Podobną myśl wyraził współczesny prawosławny teolog i biskup Kallisos Ware. Pisał, że poza kościołem nie ma zbawienia i kategoryczna siła i istotna treść tego aforyzmu polega na tym, że poza Kościołem nie ma zbawienia, ponieważ zbawienie równa się Kościół. Innymi słowy, Kościół jest tam, gdzie zbawienie, bo Kościół jest drogą po której idzie się do zbawienia. Tą drogą, o której Chrystus powiedział: „Jam jest Droga”. Czyli innymi słowy, poza Chrystusem nie ma zbawienia.
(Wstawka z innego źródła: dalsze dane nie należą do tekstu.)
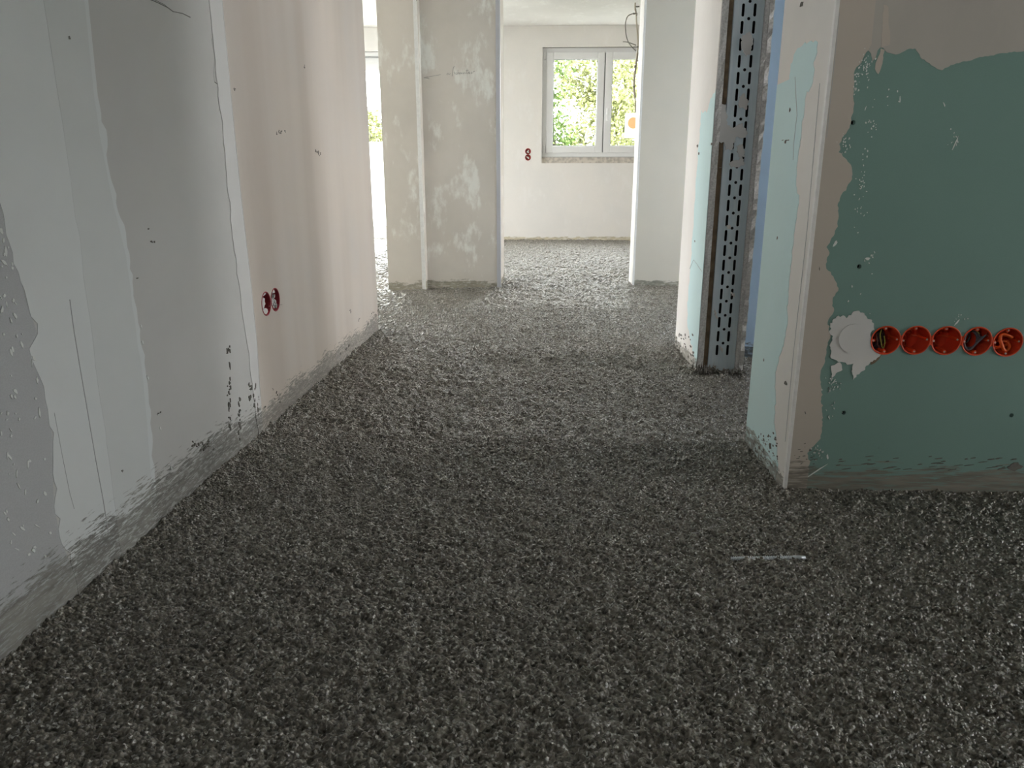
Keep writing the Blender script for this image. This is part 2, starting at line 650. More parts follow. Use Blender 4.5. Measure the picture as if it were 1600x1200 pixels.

Jest wiele ludzkich dróg i mogą one bardzo różnić się od siebie, ale ostatecznie wszystkie łączą się w jedną drogę, którą jest Chrystus. Chrześcijanina powinno cechować szerokie spojrzenie. Ciasne rozumienie: „Tylko moja droga jest słuszna, każda inna wiedzie na manowce”, nie jest zgodna z duchem chrześcijaństwa. Wszędzie gdzie jest choćby odrobina prawdy, jest Chrystus. Chrystus jest uniwersalny, a my jesteśmy jego uczniami.
– ks. Michał Heller, kazanie wygłoszone 22 października 2017 r. w kościele św. Maksymiliana w Tarnowie.